Vox Pop: A tale of two peace processes

Given the mixed results to date, DMG reporter Khaing Roe La asked five stakeholders to compare and contrast Myanmar’s peace process under the previous government and the current administration.

10 Sep 2020

The installation of a quasi-civilian government under former President U Thein Sein in 2011 and a subsequent push for peace by his administration brought hopes for an end to decades of civil war in Myanmar. But conflict has persisted, up to and through the term of a new National League for Democracy government that took power in 2016. A series of high-profile peace summits and negotiations under both administrations have yielded some agreement while also exposing significant divisions.

The most recent iteration of the Union Peace Conference — a forum launched under the previous government — was held last month, when Nationwide Ceasefire Agreement (NCA) signatories signed “Part 3” of the Union Accord. But several ethnic armed groups were absent from the three-day event, and fighting between the military and the Arakan Army in Arakan State shows no signs of abating.

Given the mixed results to date, DMG reporter Khaing Roe La asked five stakeholders to compare and contrast Myanmar’s peace process under the previous government and the current administration.

Padoh Saw Kwe Htoo Win, vice chair of the Karen National Union

The peace processes of this current government and the previous government are different. Both sides were able to negotiate to reach the NCA amid difficulties. The building of the mechanism of the peace process is stronger.

In implementing the foundation [for peace], the thinking of the government will be different from the ethnic armed groups. Both sides face difficulties in negotiations because they cannot agree to our demands and we cannot agree to what they can give. So, we need to take time to balance between the federalism we want and the federalism they want.

U Hla Maung Shwe, member of the Peace Advisory Committee

Under the previous [U Thein Sein] government, there were some limits to implementing the peace process. It had to work hard. The current government receives more international and public support. So, we can say it does not need to work as hard to implement it. But the current government has some experience and lessons learned. I do not know about the [upcoming 2020] election’s result, but if the current government takes office for another five-year term, there will be some changes in the peace process.

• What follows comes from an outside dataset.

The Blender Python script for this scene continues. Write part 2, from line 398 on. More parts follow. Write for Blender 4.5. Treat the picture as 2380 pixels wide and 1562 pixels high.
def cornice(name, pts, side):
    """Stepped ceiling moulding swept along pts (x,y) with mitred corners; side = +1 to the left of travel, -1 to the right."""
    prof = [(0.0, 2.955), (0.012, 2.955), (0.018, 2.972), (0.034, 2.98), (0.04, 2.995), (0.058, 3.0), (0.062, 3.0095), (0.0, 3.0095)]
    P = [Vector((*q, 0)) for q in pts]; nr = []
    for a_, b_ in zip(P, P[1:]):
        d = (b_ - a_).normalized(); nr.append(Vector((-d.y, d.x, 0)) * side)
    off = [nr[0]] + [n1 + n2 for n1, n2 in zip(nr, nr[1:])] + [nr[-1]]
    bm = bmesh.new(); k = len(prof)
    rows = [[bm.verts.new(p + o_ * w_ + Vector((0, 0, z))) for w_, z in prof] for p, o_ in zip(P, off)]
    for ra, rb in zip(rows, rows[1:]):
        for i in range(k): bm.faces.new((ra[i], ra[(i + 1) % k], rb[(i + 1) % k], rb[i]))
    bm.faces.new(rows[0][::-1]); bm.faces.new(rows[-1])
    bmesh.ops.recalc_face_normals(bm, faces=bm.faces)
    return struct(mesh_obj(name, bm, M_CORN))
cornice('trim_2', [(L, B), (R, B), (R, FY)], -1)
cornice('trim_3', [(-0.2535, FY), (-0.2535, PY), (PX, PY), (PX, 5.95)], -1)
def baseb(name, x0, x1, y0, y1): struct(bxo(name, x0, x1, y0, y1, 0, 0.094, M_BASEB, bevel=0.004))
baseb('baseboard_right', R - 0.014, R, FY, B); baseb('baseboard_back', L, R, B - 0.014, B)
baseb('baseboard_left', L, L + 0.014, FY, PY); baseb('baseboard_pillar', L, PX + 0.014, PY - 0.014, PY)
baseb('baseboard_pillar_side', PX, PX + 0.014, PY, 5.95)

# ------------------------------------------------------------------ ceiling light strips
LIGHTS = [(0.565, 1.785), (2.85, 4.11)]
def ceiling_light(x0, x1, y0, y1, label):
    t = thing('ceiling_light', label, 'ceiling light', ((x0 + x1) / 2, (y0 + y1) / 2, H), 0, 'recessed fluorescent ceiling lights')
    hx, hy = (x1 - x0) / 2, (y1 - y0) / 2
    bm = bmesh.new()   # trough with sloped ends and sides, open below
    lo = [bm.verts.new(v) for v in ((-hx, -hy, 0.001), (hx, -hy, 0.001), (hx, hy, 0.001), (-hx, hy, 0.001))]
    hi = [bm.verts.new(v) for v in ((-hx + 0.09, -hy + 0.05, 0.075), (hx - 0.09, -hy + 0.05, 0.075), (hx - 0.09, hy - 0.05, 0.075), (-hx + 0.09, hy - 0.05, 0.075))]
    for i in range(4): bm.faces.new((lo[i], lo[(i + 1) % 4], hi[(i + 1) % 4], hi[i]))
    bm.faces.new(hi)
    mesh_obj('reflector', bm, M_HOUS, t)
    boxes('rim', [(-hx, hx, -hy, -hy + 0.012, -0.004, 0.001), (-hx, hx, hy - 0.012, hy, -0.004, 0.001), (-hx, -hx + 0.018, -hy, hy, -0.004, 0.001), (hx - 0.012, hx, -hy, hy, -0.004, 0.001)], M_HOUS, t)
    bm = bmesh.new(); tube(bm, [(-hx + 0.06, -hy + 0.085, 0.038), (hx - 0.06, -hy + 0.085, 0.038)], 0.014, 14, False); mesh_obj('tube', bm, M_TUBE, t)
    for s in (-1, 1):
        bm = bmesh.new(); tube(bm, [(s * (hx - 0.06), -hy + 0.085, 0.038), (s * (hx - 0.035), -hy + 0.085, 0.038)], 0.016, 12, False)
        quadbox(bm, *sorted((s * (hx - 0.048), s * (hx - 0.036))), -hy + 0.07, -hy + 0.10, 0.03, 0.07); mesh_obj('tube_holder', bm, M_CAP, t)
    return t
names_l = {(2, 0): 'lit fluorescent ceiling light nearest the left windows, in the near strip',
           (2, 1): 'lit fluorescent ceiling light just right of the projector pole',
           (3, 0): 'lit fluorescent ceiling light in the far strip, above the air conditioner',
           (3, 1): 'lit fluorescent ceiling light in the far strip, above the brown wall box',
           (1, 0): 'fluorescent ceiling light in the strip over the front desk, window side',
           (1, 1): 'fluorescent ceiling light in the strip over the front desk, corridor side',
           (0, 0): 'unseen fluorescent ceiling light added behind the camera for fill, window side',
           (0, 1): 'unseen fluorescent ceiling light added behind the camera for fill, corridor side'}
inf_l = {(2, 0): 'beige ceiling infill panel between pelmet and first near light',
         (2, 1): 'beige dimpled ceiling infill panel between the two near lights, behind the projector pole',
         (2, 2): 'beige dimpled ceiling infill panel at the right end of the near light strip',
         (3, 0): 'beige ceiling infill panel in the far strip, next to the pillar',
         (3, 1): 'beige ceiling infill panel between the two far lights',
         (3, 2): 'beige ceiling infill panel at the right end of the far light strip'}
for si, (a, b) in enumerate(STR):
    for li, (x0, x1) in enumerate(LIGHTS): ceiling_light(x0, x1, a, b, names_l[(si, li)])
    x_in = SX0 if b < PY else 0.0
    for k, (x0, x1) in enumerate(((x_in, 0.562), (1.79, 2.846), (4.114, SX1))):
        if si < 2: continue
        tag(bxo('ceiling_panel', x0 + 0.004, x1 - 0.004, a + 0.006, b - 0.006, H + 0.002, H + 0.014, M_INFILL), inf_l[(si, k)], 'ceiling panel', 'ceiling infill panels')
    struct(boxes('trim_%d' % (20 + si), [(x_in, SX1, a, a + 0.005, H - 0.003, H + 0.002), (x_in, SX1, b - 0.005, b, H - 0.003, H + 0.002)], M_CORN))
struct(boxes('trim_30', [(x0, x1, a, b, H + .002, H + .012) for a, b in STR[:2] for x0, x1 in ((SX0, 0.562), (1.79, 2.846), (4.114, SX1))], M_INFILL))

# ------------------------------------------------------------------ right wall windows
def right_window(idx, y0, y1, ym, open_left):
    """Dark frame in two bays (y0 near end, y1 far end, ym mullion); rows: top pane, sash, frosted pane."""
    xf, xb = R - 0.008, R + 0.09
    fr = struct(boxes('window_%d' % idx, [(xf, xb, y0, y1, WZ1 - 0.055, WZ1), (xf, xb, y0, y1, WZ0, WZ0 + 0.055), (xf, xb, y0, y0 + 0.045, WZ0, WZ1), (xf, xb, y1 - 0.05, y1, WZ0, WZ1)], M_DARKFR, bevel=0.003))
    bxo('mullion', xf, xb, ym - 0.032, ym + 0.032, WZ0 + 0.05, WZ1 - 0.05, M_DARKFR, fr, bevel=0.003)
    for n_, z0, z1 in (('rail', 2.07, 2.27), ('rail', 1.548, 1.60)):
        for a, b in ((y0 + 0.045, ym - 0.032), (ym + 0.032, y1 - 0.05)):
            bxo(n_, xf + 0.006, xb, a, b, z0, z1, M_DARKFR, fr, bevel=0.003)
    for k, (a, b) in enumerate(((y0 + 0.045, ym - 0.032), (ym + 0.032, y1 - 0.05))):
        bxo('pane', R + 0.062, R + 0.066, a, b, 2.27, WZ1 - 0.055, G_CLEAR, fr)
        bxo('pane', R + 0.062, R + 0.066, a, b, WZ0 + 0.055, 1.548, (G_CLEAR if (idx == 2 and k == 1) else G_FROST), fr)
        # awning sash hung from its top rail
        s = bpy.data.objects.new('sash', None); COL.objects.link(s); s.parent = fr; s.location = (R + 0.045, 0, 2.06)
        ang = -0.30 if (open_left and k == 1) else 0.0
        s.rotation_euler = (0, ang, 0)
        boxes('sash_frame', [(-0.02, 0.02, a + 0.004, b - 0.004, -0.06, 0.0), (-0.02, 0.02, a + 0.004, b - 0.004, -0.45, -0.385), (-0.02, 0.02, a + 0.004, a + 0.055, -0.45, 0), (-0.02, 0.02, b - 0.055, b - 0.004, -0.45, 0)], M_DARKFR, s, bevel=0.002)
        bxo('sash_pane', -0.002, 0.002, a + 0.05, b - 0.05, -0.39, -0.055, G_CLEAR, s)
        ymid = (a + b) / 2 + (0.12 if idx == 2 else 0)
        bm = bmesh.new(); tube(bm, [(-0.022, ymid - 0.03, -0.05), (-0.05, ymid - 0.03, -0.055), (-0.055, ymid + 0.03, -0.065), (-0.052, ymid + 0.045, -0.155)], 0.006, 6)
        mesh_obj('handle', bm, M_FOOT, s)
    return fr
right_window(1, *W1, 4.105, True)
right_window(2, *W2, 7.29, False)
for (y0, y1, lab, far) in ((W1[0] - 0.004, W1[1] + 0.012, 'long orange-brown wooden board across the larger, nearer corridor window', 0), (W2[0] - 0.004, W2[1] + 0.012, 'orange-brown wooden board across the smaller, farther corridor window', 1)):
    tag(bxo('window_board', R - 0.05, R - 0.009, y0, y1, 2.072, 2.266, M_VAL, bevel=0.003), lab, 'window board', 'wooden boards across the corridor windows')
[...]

U Thwin Lin Aung, member of the Working Committee of the CSOs Forum

Under the previous government, it was the beginning and the result could not be seen clearly. And the talks moved quickly because the stakeholders in the talks from the government and the Tatmadaw were familiar with each other. The Tatmadaw did not make the situation difficult.

But under this government, the government and the Tatmadaw are not familiar with each other, so the Tatmadaw might make the situation difficult in some cases. So, the process is a bit slower than the previous government. It is halting and takes time, I think.

Saw Mra Razar Lin, Arakan Liberation Party senior leadership

There were some difficulties to some extent in the beginning, under the U Thein Sein government. However, it saw success in the peacemaking process. Under the current government, it needed to take time because they are new to the process.

At the moment, the current result is a bridge to keep moving forward [with the peace process]. So, I do not want to say the challenges have been less or more under this or that government’s term.

In the beginning, both sides had difficulties. Then, both sides were successful and signed the accord. Now, Part 3 of the Union Accord has been signed to keep things going post-2020.

Saw San Nyein Thu, chair of the Rakhine Women’s Initiative Organization

Under the U Thein Sein government, some ethnic armed groups signed mutual ceasefire agreements and the NCA. So, the National League for Democracy government that took office after the 2015 election needs to focus on ensuring the NCA non-signatories can sign the NCA, I think. The government, parliament, Tatmadaw and political parties need to try to get the remaining ethnic armed groups to sign the NCA.

But the government and other stakeholders did not create a situation in which the remaining ethnic armed groups would sign the NCA. So, we saw intensifying clashes between the Tatmadaw and ethnic armed groups that have yet to sign the NCA, in Arakan State and other regions. We had hoped the remaining ethnic armed groups could sign the NCA under the NLD government.